Northern Ireland has effectively been without a government since February last year, when the Democratic Unionist Party, driven by its opposition to the Northern Ireland Protocol, triggered the collapse of devolved government.
The Northern Irish government had pledged a “full review” of higher education, but the delay in starting the review caused by the lack of functioning executive is already damaging the sector, said Ian Greer, president and vice-chancellor of Queen’s University Belfast.
A growing funding crisis in the country has sparked fears that the Department for the Economy’s budget for further and higher education could be cut by almost 20 per cent in 2023-24.
Speaking to Times Higher Education during the recent conference hosted by Queen’s to mark the 25th anniversary of the Good Friday Agreement, Professor Greer said there were some “determined leavers” in Northern Ireland who wanted to study in Great Britain, but many other young people felt that they had to because they could not get a place at Queen’s or Ulster University, causing a brain drain.
“Fundamentally for the students in NI, we need a new funding model, and we need the government to look at the various options to do that,” he added.
He said Queen’s would be happy to work with any model that the government decides, but gave some possible examples – the Scottish approach of free tuition at the point of access, the English model funded by student loans, or Northern Ireland’s current hybrid model.
“The important thing in any funding model in Northern Ireland, or indeed elsewhere, is to make sure that you look after the widening participation students and the disadvantaged,” Professor Greer said. “We believe we should perhaps even be reducing fees for these students.”
He added: “We think we need a proper analysis and debate to allow the people of NI to decide what way they want to go, because the current system is displacing significant numbers of students from our population, leading to a skills shortage for the economy and costing the families who have to go to GB more money.”
Complicating matters further are recent estimates from Ucas that forecast a 20 per cent rise in the number of school-leavers from Northern Ireland seeking a university place by the end of the decade – a larger increase than in Scotland or Wales.
Queen’s calculates that in order to simply match the current level of higher education provision in Northern Ireland to the growing population, the country would require an additional 5,000 places by 2030.
“If we don’t address the problem, what we’ll see is a worsening of the problem and we’ll see a bigger brain drain, potentially losing our highly skilled people to other parts of the UK,” said Professor Greer.
“We’ll see our universities being disadvantaged compared to our English peers, and we’ll see our economy suffering.

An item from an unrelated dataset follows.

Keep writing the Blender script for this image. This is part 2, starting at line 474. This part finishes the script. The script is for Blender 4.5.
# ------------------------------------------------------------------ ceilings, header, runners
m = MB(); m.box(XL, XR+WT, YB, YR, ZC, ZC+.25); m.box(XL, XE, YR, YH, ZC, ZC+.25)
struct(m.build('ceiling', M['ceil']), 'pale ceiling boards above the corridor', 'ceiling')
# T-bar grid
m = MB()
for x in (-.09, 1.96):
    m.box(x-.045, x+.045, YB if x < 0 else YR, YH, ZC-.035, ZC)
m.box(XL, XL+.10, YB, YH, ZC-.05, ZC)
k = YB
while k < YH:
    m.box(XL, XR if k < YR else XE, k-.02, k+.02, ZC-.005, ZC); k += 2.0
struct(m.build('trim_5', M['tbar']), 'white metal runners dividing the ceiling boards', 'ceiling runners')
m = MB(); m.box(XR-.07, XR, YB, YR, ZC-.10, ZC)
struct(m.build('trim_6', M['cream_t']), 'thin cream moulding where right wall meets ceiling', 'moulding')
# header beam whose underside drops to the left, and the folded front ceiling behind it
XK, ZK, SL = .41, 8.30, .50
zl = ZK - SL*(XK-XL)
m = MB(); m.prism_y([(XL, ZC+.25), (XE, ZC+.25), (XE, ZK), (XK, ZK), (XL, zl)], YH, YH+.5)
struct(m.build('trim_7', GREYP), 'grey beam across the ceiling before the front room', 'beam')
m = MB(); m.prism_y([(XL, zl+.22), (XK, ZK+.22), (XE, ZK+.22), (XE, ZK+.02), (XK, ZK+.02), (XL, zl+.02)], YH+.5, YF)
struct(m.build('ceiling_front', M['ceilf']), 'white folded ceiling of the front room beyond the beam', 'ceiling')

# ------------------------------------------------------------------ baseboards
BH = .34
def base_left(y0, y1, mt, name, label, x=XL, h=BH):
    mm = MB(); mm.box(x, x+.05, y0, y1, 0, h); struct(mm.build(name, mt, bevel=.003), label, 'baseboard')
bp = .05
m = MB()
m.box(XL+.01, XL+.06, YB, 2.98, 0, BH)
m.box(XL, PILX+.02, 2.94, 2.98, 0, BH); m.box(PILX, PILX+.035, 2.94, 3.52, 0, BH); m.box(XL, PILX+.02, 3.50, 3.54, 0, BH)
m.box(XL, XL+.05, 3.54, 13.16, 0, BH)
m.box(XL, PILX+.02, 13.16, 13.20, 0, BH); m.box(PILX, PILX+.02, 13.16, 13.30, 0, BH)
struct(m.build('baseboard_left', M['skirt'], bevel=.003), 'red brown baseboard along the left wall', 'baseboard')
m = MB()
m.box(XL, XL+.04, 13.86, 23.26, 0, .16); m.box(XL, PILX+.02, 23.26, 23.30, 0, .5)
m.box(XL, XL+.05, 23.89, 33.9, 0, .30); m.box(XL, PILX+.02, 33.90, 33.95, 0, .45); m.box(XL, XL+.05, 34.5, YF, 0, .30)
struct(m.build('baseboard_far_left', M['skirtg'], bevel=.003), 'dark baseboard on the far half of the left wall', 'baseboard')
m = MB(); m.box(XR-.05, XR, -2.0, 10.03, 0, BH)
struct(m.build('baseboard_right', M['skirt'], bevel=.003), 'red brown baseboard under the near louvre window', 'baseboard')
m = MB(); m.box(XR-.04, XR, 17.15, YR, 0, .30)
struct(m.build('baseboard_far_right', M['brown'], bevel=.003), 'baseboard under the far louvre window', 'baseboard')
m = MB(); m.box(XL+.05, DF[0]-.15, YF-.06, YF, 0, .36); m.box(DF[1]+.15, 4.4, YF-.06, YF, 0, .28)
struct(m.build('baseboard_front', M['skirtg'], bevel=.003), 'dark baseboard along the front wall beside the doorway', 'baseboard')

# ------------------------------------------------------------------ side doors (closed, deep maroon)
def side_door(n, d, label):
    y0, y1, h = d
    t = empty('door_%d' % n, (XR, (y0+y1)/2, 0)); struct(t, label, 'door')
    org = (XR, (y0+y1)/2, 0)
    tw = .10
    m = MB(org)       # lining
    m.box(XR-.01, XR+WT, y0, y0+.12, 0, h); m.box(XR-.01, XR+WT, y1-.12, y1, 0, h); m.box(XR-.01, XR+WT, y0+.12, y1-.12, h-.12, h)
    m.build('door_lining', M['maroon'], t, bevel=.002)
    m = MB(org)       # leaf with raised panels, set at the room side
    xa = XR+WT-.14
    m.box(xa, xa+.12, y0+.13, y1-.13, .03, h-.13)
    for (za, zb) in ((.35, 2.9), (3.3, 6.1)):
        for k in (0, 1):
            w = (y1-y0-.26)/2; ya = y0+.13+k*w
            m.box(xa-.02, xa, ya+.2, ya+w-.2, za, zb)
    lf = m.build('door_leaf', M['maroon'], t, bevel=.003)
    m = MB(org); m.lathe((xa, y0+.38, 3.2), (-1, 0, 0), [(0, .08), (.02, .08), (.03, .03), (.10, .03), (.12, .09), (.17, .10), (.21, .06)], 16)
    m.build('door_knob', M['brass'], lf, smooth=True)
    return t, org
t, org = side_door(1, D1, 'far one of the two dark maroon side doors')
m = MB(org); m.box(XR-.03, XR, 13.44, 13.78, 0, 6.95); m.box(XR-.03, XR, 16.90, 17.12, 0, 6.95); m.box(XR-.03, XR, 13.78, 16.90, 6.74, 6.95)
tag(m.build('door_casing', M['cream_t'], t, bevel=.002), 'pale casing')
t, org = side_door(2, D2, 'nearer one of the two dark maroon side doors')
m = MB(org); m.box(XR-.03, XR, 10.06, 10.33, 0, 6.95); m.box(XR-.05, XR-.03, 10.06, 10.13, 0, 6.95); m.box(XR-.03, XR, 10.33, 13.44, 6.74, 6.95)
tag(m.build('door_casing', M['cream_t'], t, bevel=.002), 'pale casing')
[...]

So doing nothing isn’t really an option.”
With no executive in place, the sector is only able to deal with short-term budgetary pressures and cannot take a strategic long-term view of higher education, Professor Greer said.
“We’re in limbo,” he added. “We drift from year to year without having a firm budgetary plan in our heads.”
For Northern Irish universities, performance in the Research Excellence Framework is not tied to quality-related (QR) funding as it is in England, but it is a fixed pot – another “anomaly” that Professor Greer would ask Stormont to look at if it were operational.
“The breakdown of the executive is not causing these problems, but it’s stopping them being addressed because you’ve got to have a government in place to address them,” he said.
“Our universities here have significant structural disadvantages the way we’re set up.”